## start

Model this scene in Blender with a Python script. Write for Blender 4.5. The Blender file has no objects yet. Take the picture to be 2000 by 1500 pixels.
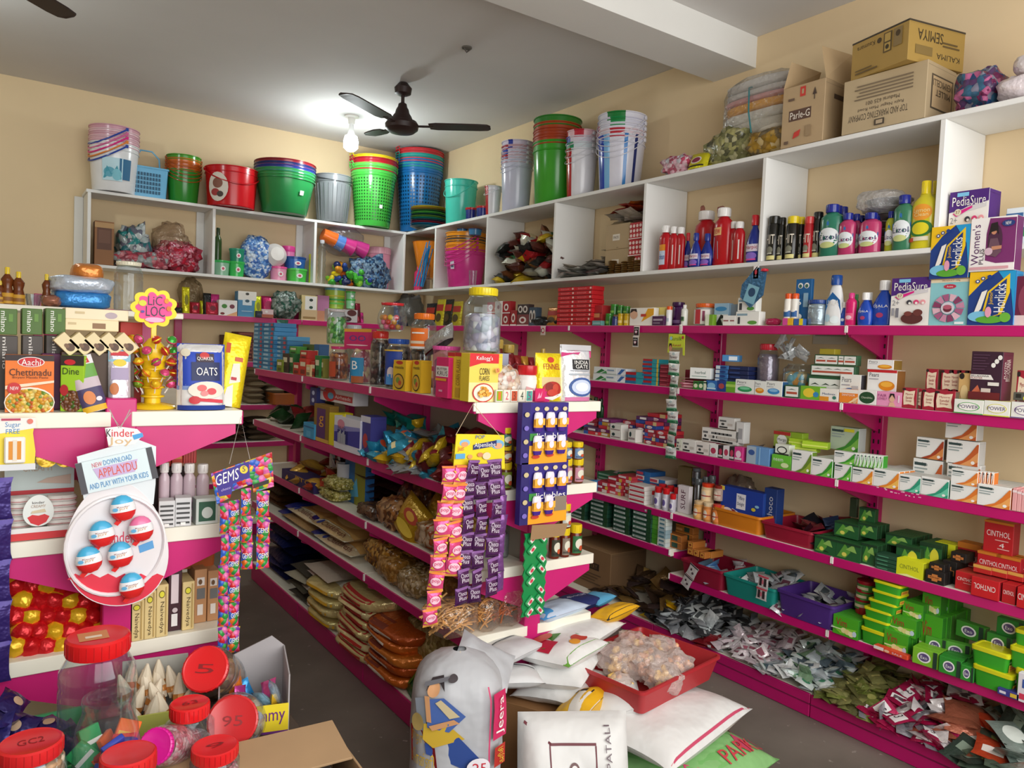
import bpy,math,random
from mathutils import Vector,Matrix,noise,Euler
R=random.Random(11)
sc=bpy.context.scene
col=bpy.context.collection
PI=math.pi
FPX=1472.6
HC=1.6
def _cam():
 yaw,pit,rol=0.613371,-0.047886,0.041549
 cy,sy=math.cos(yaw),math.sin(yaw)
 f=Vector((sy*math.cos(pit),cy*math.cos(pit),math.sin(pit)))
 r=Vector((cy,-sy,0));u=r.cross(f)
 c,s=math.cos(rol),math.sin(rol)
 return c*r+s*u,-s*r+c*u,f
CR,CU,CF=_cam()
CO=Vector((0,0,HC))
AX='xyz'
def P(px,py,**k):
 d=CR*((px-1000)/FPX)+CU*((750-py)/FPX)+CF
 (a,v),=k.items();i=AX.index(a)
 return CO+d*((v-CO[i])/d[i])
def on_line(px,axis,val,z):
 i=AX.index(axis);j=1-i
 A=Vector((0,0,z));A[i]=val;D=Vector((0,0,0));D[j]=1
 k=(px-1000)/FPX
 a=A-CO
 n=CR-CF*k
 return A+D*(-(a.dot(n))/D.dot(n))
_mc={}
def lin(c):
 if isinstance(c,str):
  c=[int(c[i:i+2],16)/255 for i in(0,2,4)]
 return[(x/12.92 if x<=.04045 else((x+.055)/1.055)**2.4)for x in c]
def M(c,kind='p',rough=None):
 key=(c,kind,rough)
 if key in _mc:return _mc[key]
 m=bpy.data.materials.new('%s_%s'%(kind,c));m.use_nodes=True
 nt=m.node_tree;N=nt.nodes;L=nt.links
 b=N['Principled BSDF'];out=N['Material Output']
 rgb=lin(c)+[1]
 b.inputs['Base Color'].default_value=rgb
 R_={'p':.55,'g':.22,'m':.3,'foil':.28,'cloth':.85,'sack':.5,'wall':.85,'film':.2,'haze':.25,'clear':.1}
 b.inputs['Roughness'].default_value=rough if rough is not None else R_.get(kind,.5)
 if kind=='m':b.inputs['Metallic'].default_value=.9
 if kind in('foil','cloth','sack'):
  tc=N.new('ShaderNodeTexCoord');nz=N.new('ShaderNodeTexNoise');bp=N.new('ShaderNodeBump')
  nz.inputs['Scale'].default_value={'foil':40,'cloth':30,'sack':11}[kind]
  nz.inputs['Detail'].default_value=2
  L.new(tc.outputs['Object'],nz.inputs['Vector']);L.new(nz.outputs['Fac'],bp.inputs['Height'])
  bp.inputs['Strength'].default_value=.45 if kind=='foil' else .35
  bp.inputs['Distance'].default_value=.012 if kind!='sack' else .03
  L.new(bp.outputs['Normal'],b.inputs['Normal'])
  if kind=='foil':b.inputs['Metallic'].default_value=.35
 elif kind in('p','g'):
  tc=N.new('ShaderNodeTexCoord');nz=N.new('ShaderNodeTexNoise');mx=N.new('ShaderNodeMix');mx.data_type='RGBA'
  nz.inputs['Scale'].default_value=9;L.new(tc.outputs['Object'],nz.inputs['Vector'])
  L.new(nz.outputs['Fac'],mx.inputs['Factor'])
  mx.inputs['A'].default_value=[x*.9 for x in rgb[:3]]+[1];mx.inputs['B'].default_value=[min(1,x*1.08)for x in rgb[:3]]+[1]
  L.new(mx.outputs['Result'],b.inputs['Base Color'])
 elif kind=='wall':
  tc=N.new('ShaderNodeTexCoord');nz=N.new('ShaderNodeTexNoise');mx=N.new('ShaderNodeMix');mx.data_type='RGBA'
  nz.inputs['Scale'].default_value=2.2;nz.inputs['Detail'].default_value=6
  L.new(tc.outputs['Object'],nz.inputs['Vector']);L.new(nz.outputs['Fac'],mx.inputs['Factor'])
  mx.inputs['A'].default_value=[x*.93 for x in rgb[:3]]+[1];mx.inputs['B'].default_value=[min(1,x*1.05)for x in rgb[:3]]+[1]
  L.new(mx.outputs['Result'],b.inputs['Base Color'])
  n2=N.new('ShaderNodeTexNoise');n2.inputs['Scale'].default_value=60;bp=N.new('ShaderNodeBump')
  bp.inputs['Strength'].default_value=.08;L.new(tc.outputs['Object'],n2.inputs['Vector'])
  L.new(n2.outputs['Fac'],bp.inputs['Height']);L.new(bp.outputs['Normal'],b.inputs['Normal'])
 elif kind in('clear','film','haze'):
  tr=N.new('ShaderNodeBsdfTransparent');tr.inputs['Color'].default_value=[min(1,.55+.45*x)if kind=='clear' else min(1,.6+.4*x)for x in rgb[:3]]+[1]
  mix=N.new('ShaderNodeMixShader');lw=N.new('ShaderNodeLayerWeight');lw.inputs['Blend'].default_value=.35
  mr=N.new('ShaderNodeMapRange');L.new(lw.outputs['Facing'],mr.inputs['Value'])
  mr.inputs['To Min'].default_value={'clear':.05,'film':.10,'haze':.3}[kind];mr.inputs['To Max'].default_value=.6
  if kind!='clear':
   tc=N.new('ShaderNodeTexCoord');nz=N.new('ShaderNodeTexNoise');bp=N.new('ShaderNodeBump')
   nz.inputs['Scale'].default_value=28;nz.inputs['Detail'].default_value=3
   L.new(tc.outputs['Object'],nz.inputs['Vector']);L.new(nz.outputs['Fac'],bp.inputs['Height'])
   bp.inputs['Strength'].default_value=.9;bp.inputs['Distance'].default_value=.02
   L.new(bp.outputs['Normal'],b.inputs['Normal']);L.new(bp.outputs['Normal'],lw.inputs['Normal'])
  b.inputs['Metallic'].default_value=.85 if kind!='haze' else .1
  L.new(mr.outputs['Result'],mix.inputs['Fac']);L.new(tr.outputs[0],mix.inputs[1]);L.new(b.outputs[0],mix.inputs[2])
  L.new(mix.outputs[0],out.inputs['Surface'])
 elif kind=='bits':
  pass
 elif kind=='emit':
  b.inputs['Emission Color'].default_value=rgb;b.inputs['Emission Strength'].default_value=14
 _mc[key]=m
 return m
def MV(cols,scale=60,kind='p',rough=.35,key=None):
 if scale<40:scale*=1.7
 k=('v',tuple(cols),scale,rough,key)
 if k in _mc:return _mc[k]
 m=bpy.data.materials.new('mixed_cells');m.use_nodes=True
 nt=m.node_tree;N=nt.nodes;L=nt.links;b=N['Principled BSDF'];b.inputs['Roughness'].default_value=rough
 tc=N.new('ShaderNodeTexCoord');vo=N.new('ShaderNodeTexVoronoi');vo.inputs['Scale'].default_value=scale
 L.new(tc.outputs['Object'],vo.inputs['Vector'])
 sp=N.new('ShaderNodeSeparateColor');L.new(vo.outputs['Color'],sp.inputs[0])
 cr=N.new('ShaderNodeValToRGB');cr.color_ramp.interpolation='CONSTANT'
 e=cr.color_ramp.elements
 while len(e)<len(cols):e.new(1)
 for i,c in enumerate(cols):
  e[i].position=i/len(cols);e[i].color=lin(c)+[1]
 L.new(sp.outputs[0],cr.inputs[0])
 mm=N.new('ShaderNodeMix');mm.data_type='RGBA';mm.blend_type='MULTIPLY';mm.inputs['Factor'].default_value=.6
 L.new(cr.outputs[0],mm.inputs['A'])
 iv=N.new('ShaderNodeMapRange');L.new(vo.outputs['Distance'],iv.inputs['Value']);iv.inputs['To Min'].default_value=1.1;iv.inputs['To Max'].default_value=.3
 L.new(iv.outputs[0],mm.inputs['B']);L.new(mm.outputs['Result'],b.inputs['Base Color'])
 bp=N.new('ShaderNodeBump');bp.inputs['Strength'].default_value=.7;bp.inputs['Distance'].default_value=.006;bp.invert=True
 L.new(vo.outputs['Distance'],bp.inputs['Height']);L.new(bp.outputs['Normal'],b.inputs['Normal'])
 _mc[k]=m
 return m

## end
## start

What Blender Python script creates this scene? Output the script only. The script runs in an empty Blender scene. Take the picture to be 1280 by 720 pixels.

## end

> **SHORT PROBLEM**: Gather each line holding the string "pixels".

> **EXPECTED OUTPUT**:
Model this scene in Blender with a Python script. Write for Blender 4.5. The Blender file has no objects yet. Take the picture to be 2000 by 1500 pixels.
What Blender Python script creates this scene? Output the script only. The script runs in an empty Blender scene. Take the picture to be 1280 by 720 pixels.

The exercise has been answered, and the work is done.